GIVEN EXERCISE:
Repeat the listing exactly as given, omitting every image.

DATA PROVIDED:
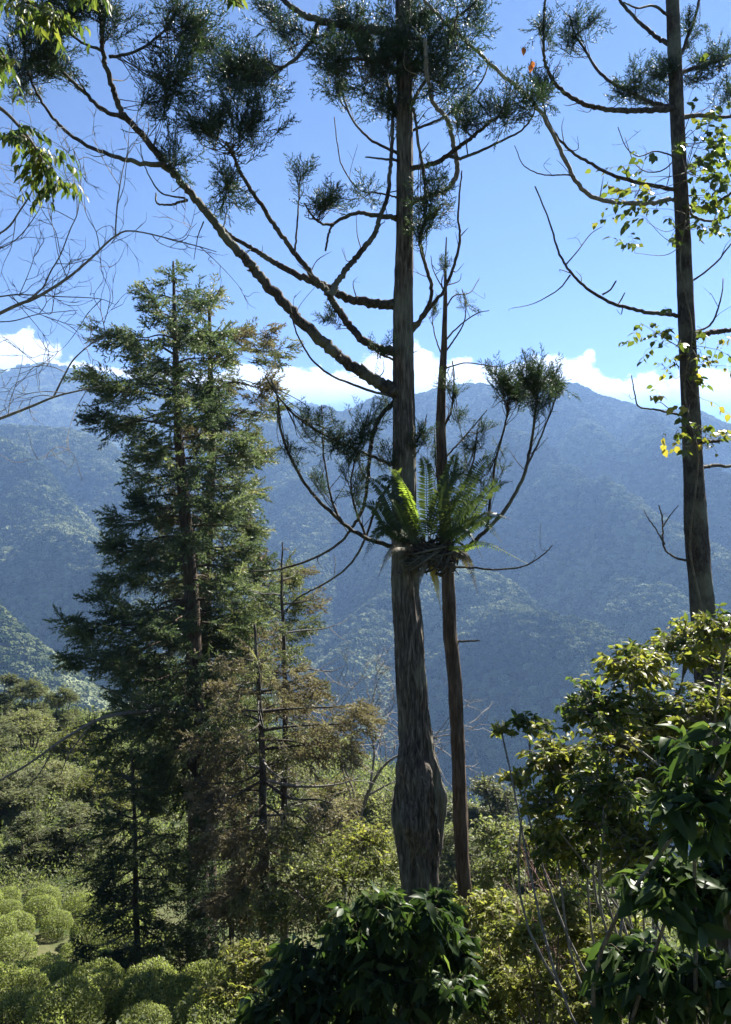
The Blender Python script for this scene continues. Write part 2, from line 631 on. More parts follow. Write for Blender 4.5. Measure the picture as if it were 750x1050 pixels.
# ------------------------------------------------------------------ forest on the far slopes (stuff)
def build_forest():
    r = np.random.default_rng(3)
    pos, scl, pat = [], [], []
    for lo, hi, n, s0, s1 in ((150, 600, 4500, 3.0, 5.0), (600, 1300, 45000, 2.6, 7.5), (1300, 2450, 90000, 3.4, 9), (2700, 3500, 16000, 7, 13)):
        a = np.radians(r.uniform(-36, 36, n))
        d = np.sqrt(r.uniform(lo * lo, hi * hi, n))
        x, y = np.sin(a) * d, np.cos(a) * d
        z = ground_z(x, y)
        s = r.uniform(s0, s1, n) * (0.7 + 0.75 * vnoise(x * .01, y * .01))
        keep = r.random(n) < 0.35 + 0.9 * vnoise(x * .013 + 40, y * .013)
        x, y, z, s = x[keep], y[keep], z[keep], s[keep]
        pos.append(np.stack([x, y, z + s * .2], -1))
        scl.append(s)
        pat.append(np.clip(.75 * vnoise(x * .009 + 11, y * .009) + .45 * vnoise(x * .035, y * .035 + 7) - .1 + r.normal(size=len(x)) * .22, 0, 1))
    pos, scl = np.concatenate(pos), np.concatenate(scl)
    me = bpy.data.meshes.new('forest')
    me.vertices.add(len(pos))
    me.vertices.foreach_set('co', pos.astype(np.float32).ravel())
    at = me.attributes.new('size', 'FLOAT', 'POINT')
    at.data.foreach_set('value', scl.astype(np.float32))
    at = me.attributes.new('patch', 'FLOAT', 'POINT')
    at.data.foreach_set('value', np.concatenate(pat).astype(np.float32))
    o = bpy.data.objects.new('forest', me)
    COL.objects.link(o)
    tag(o, 'dense hazy forest covering the far valley slopes', 'forest', kind='stuff')
    m, n, l = mat('forest_canopy')
    oi = n.new('ShaderNodeAttribute')
    oi.attribute_type = 'INSTANCER'
    oi.attribute_name = 'patch'
    rp = n.new('ShaderNodeValToRGB')
    e = rp.color_ramp.elements
    e[0].color = (.018, .032, .014, 1)
    e[1].color = (.19, .21, .11, 1)
    k = e.new(.5)
    k.color = (.075, .09, .036, 1)
    l.new(oi.outputs['Fac'], rp.inputs[0])
    pb = n.new('ShaderNodeBsdfDiffuse')
    l.new(rp.outputs[0], pb.inputs['Color'])
    out = n.new('ShaderNodeOutputMaterial')
    l.new(pb.outputs[0], out.inputs[0])
    g = bpy.data.node_groups.new('forest_scatter', 'GeometryNodeTree')
    g.interface.new_socket('Geometry', in_out='INPUT', socket_type='NodeSocketGeometry')
    g.interface.new_socket('Geometry', in_out='OUTPUT', socket_type='NodeSocketGeometry')
    N, L = g.nodes, g.links
    gi, go = N.new('NodeGroupInput'), N.new('NodeGroupOutput')
    ico = N.new('GeometryNodeMeshIcoSphere')
    ico.inputs['Subdivisions'].default_value = 4
    sp = N.new('GeometryNodeSetPosition')
    nz = N.new('ShaderNodeTexNoise')
    nz.inputs['Scale'].default_value = 3.0
    nz.inputs['Detail'].default_value = 4
    nz.inputs['Roughness'].default_value = .7
    ps = N.new('GeometryNodeInputPosition')
    ma = N.new('ShaderNodeMath')
    ma.operation = 'MULTIPLY_ADD'
    ma.inputs[1].default_value = 1.9
    ma.inputs[2].default_value = 0.05
    vm = N.new('ShaderNodeVectorMath')
    vm.operation = 'SCALE'
    L.new(ps.outputs[0], nz.inputs['Vector'])
    L.new(nz.outputs['Fac'], ma.inputs[0])
    L.new(ps.outputs[0], vm.inputs[0])
    L.new(ma.outputs[0], vm.inputs['Scale'])
    L.new(ico.outputs['Mesh'], sp.inputs['Geometry'])
    L.new(vm.outputs[0], sp.inputs['Position'])
    tf = N.new('GeometryNodeTransform')
    tf.inputs['Scale'].default_value = (1, 1, .8)
    sm = N.new('GeometryNodeSetMaterial')
    sm.inputs['Material'].default_value = m
    L.new(sp.outputs[0], tf.inputs['Geometry'])
    L.new(tf.outputs[0], sm.inputs['Geometry'])
    iop = N.new('GeometryNodeInstanceOnPoints')
    na = N.new('GeometryNodeInputNamedAttribute')
    na.data_type = 'FLOAT'
    na.inputs['Name'].default_value = 'size'
    rv = N.new('FunctionNodeRandomValue')
    rv.data_type = 'FLOAT_VECTOR'
    rv.inputs[0].default_value = (-.4, -.4, 0)
    rv.inputs[1].default_value = (.4, .4, 6.28)
    L.new(gi.outputs[0], iop.inputs['Points'])
    L.new(sm.outputs[0], iop.inputs['Instance'])
    L.new(na.outputs['Attribute'], iop.inputs['Scale'])
    L.new(rv.outputs[0], iop.inputs['Rotation'])
    L.new(iop.outputs[0], go.inputs[0])
    md = o.modifiers.new('scatter', 'NODES')
    md.node_group = g
    me.materials.append(m)


build_forest()


# ------------------------------------------------------------------ the blue air of the valley
def build_haze():
    b, z0, z1 = 4500.0, -640.0, 720.0
    v = [(x, y, z) for z in (z0, z1) for y in (-b, b) for x in (-b, b)]
    mb = MB()
    mb.add(v, None, [(0, 2, 3, 1), (4, 5, 7, 6), (0, 1, 5, 4), (1, 3, 7, 5), (3, 2, 6, 7), (2, 0, 4, 6)])
    m, n, l = mat('haze')
    pv = n.new('ShaderNodeVolumePrincipled')
    pv.inputs['Color'].default_value = (0.225, 0.385, 0.72, 1)
    pv.inputs['Density'].default_value = HAZE_DENSITY
    pv.inputs['Anisotropy'].default_value = 0.25
    out = n.new('ShaderNodeOutputMaterial')
    l.new(pv.outputs[0], out.inputs['Volume'])
    return tag(mb.build('haze', m), kind='stuff')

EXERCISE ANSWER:
The Blender Python script for this scene continues. Write part 2, from line 631 on. More parts follow. Write for Blender 4.5. Measure the picture as if it were 750x1050 pixels.
# ------------------------------------------------------------------ forest on the far slopes (stuff)
def build_forest():
    r = np.random.default_rng(3)
    pos, scl, pat = [], [], []
    for lo, hi, n, s0, s1 in ((150, 600, 4500, 3.0, 5.0), (600, 1300, 45000, 2.6, 7.5), (1300, 2450, 90000, 3.4, 9), (2700, 3500, 16000, 7, 13)):
        a = np.radians(r.uniform(-36, 36, n))
        d = np.sqrt(r.uniform(lo * lo, hi * hi, n))
        x, y = np.sin(a) * d, np.cos(a) * d
        z = ground_z(x, y)
        s = r.uniform(s0, s1, n) * (0.7 + 0.75 * vnoise(x * .01, y * .01))
        keep = r.random(n) < 0.35 + 0.9 * vnoise(x * .013 + 40, y * .013)
        x, y, z, s = x[keep], y[keep], z[keep], s[keep]
        pos.append(np.stack([x, y, z + s * .2], -1))
        scl.append(s)
        pat.append(np.clip(.75 * vnoise(x * .009 + 11, y * .009) + .45 * vnoise(x * .035, y * .035 + 7) - .1 + r.normal(size=len(x)) * .22, 0, 1))
    pos, scl = np.concatenate(pos), np.concatenate(scl)
    me = bpy.data.meshes.new('forest')
    me.vertices.add(len(pos))
    me.vertices.foreach_set('co', pos.astype(np.float32).ravel())
    at = me.attributes.new('size', 'FLOAT', 'POINT')
    at.data.foreach_set('value', scl.astype(np.float32))
    at = me.attributes.new('patch', 'FLOAT', 'POINT')
    at.data.foreach_set('value', np.concatenate(pat).astype(np.float32))
    o = bpy.data.objects.new('forest', me)
    COL.objects.link(o)
    tag(o, 'dense hazy forest covering the far valley slopes', 'forest', kind='stuff')
    m, n, l = mat('forest_canopy')
    oi = n.new('ShaderNodeAttribute')
    oi.attribute_type = 'INSTANCER'
    oi.attribute_name = 'patch'
    rp = n.new('ShaderNodeValToRGB')
    e = rp.color_ramp.elements
    e[0].color = (.018, .032, .014, 1)
    e[1].color = (.19, .21, .11, 1)
    k = e.new(.5)
    k.color = (.075, .09, .036, 1)
    l.new(oi.outputs['Fac'], rp.inputs[0])
    pb = n.new('ShaderNodeBsdfDiffuse')
    l.new(rp.outputs[0], pb.inputs['Color'])
    out = n.new('ShaderNodeOutputMaterial')
    l.new(pb.outputs[0], out.inputs[0])
    g = bpy.data.node_groups.new('forest_scatter', 'GeometryNodeTree')
    g.interface.new_socket('Geometry', in_out='INPUT', socket_type='NodeSocketGeometry')
    g.interface.new_socket('Geometry', in_out='OUTPUT', socket_type='NodeSocketGeometry')
    N, L = g.nodes, g.links
    gi, go = N.new('NodeGroupInput'), N.new('NodeGroupOutput')
    ico = N.new('GeometryNodeMeshIcoSphere')
    ico.inputs['Subdivisions'].default_value = 4
    sp = N.new('GeometryNodeSetPosition')
    nz = N.new('ShaderNodeTexNoise')
    nz.inputs['Scale'].default_value = 3.0
    nz.inputs['Detail'].default_value = 4
    nz.inputs['Roughness'].default_value = .7
    ps = N.new('GeometryNodeInputPosition')
    ma = N.new('ShaderNodeMath')
    ma.operation = 'MULTIPLY_ADD'
    ma.inputs[1].default_value = 1.9
    ma.inputs[2].default_value = 0.05
    vm = N.new('ShaderNodeVectorMath')
    vm.operation = 'SCALE'
    L.new(ps.outputs[0], nz.inputs['Vector'])
    L.new(nz.outputs['Fac'], ma.inputs[0])
    L.new(ps.outputs[0], vm.inputs[0])
    L.new(ma.outputs[0], vm.inputs['Scale'])
    L.new(ico.outputs['Mesh'], sp.inputs['Geometry'])
    L.new(vm.outputs[0], sp.inputs['Position'])
    tf = N.new('GeometryNodeTransform')
    tf.inputs['Scale'].default_value = (1, 1, .8)
    sm = N.new('GeometryNodeSetMaterial')
    sm.inputs['Material'].default_value = m
    L.new(sp.outputs[0], tf.inputs['Geometry'])
    L.new(tf.outputs[0], sm.inputs['Geometry'])
    iop = N.new('GeometryNodeInstanceOnPoints')
    na = N.new('GeometryNodeInputNamedAttribute')
    na.data_type = 'FLOAT'
    na.inputs['Name'].default_value = 'size'
    rv = N.new('FunctionNodeRandomValue')
    rv.data_type = 'FLOAT_VECTOR'
    rv.inputs[0].default_value = (-.4, -.4, 0)
    rv.inputs[1].default_value = (.4, .4, 6.28)
    L.new(gi.outputs[0], iop.inputs['Points'])
    L.new(sm.outputs[0], iop.inputs['Instance'])
    L.new(na.outputs['Attribute'], iop.inputs['Scale'])
    L.new(rv.outputs[0], iop.inputs['Rotation'])
    L.new(iop.outputs[0], go.inputs[0])
    md = o.modifiers.new('scatter', 'NODES')
    md.node_group = g
    me.materials.append(m)


build_forest()


# ------------------------------------------------------------------ the blue air of the valley
def build_haze():
    b, z0, z1 = 4500.0, -640.0, 720.0
    v = [(x, y, z) for z in (z0, z1) for y in (-b, b) for x in (-b, b)]
    mb = MB()
    mb.add(v, None, [(0, 2, 3, 1), (4, 5, 7, 6), (0, 1, 5, 4), (1, 3, 7, 5), (3, 2, 6, 7), (2, 0, 4, 6)])
    m, n, l = mat('haze')
    pv = n.new('ShaderNodeVolumePrincipled')
    pv.inputs['Color'].default_value = (0.225, 0.385, 0.72, 1)
    pv.inputs['Density'].default_value = HAZE_DENSITY
    pv.inputs['Anisotropy'].default_value = 0.25
    out = n.new('ShaderNodeOutputMaterial')
    l.new(pv.outputs[0], out.inputs['Volume'])
    return tag(mb.build('haze', m), kind='stuff')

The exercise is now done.